Saturday, June 11, 2005

nine American soldiers dead since Tuesday

I read an old column of Alexander Cockburn’s yesterday, from 1999. The substance of the column was that the left in the U.S. was a joke, led by phonies like Jesse Jackson and Michael Moore, and the only progressive political energy was, bizarrely, on the right, where there was a healthy hatred of the government.

Now, as is the case with many Cockburn columns, this was too clever by half. But lopping off the too clever half, he had a point – the only people who were truly, actively against U.S. intervention in Kosovo were rightwingers like Jack Kemp.

Given that politics is mostly positioning, that opposition to war has melted on the right with the Republicans in power. But I do think it could come back. In fact, I think it has, among the grassroots. Save for those who are swayed by the logic of Suttee, which posits that sacrifice demands, in itself, further blind sacrifice (thus the soldiers killed in Iraq are not killed in vain if further soldiers are killed in Iraq), the American will to continue the madness there is crumbling. There is, unfortunately, a lot of anger on the left about this with no forum – the Democrats have long been a coalition of the cowardly, and the irritant of their presence on the scene is mitigated only by their almost total irrelevance and impotence. What LI thinks should be happening is some reaching out to the paleoconservatives. The paleos are really hostile to the wasting of American lives in the service of the great Moloch, Washington D.C. And the wasting of these lives is becoming, increasingly, a vanity project, as the courtiers around King George refuse to confront him about his madness. What one would like to see is an alliance of convenience. The recent discussion about Harry’s Place in LI’s comments was interesting insofar as the writers of that blog present themselves as leftists. So do many who support the mad war. Unfortunately, anti-war people have not yet exploited the opening given by the left-symp war supporters.
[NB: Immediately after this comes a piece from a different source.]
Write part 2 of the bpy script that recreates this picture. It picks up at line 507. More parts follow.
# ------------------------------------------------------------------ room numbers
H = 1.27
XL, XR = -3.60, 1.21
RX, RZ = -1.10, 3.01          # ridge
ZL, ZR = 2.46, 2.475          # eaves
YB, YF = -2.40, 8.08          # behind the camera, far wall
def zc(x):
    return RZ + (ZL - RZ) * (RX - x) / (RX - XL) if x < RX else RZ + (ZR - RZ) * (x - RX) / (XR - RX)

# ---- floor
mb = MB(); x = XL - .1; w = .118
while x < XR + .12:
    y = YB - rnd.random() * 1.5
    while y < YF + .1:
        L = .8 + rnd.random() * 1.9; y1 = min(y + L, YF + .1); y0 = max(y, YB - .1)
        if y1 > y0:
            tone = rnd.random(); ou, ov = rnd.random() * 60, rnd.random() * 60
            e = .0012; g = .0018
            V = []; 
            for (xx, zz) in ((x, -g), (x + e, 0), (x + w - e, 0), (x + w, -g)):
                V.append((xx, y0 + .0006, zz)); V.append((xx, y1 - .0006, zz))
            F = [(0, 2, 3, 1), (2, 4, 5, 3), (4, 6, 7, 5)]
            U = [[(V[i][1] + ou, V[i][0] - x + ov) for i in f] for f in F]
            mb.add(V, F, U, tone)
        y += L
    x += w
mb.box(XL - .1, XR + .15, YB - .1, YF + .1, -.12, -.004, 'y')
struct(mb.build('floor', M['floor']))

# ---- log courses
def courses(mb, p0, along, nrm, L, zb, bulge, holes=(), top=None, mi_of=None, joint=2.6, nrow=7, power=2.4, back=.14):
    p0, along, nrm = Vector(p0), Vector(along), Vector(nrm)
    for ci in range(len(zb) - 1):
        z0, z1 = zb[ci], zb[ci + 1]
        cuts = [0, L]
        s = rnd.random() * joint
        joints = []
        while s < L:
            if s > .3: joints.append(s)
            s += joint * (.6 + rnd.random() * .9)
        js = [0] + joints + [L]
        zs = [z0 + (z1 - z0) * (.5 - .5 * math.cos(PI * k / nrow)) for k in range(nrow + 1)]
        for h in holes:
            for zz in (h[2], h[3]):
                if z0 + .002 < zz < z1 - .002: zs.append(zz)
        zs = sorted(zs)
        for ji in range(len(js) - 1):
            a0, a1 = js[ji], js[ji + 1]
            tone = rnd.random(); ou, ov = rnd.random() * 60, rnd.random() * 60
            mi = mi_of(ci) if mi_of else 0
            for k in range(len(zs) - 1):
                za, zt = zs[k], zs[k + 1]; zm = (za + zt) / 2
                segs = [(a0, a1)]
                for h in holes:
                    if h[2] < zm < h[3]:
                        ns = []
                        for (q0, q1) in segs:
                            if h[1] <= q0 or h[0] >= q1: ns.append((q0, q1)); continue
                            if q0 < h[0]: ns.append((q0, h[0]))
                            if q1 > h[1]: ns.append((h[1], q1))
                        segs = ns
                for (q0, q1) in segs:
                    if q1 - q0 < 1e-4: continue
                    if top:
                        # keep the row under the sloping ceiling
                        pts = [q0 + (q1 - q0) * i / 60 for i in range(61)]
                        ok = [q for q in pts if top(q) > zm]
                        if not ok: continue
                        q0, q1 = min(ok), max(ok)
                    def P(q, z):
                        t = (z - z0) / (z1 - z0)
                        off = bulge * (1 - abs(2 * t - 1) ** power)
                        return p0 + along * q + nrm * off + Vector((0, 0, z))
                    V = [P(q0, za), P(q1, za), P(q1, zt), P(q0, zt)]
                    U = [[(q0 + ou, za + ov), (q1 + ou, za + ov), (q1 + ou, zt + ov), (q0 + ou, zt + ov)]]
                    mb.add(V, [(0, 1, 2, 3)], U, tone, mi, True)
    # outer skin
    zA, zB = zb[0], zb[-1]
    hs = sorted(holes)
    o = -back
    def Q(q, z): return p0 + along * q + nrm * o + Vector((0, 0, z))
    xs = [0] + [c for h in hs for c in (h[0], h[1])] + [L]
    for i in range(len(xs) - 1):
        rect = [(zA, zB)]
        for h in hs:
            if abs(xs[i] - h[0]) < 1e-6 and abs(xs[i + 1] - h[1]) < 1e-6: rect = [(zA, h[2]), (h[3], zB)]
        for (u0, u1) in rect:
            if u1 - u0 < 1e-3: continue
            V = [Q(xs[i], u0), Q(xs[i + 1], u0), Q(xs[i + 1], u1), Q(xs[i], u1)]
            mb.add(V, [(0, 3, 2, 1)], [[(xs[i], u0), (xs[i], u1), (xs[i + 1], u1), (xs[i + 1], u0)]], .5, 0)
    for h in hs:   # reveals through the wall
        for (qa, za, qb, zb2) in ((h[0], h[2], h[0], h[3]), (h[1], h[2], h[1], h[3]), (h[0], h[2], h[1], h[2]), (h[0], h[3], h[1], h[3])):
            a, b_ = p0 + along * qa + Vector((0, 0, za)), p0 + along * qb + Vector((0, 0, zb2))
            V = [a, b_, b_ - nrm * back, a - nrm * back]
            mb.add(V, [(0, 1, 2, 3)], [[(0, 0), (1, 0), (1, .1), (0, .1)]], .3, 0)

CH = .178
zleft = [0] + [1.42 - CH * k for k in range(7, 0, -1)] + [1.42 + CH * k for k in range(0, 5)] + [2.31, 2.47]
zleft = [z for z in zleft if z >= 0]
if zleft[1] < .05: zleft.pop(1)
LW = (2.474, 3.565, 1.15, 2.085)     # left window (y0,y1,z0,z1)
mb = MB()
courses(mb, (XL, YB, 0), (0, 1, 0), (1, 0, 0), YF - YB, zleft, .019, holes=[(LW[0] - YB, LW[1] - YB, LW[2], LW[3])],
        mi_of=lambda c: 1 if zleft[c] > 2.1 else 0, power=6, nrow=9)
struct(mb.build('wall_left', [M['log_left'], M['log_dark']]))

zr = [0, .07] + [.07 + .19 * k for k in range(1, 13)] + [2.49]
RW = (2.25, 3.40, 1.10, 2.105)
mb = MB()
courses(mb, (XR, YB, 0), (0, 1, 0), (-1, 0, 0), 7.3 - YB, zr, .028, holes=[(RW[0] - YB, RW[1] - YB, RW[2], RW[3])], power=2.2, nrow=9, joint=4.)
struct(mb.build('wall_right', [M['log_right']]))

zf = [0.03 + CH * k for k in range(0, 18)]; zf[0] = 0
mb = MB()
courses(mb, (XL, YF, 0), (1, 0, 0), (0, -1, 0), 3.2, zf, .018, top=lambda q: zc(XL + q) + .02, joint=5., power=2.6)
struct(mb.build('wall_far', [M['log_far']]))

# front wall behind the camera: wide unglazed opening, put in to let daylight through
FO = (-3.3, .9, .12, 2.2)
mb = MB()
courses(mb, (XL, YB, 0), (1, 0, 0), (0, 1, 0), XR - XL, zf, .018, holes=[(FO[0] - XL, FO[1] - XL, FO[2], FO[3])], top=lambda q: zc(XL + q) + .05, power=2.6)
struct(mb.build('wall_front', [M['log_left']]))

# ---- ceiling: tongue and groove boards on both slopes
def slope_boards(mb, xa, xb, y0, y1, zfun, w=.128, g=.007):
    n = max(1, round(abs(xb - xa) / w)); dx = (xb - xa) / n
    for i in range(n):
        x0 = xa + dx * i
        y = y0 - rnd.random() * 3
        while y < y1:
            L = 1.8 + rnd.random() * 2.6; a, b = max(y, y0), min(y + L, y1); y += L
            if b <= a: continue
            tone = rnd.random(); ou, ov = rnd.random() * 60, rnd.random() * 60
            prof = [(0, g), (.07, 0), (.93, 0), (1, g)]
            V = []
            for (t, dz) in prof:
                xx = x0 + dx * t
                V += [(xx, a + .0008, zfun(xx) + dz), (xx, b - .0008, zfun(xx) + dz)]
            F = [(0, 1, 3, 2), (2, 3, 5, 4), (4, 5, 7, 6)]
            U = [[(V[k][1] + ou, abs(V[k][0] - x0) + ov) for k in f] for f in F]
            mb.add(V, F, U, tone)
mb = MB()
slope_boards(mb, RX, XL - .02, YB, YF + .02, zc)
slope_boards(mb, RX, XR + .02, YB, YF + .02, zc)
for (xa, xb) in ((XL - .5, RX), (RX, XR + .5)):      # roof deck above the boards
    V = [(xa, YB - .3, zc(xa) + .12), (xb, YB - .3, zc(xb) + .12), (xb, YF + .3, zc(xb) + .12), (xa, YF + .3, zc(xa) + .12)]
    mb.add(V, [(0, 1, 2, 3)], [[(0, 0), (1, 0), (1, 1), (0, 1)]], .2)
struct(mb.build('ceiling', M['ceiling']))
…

These kinds of people – their lifestyles, their vocabulary, their gestures -- evoke blind rage among rightwingers, even as they grudgingly rally to them. It would seem an eminently fair step, in terms of propaganda, to exploit that rage – to present the war as what it is, a faux Leninist project. LI has always thought that the most consistent anti-war position is derived from Burkean conservatism. Yet the antiwar left continually drives away their allies by pulling in extraneous domestic matters. Allies don’t have to be converts – in fact, every ally, in strategic terms, is a potential enemy. The fact that the left doesn’t use the enormous, pent up hostility to D.C. is a historic relic from the time that the liberals controlled D.C. That time is gone, and the D.C. centric gesture ossifies a self defeating politics.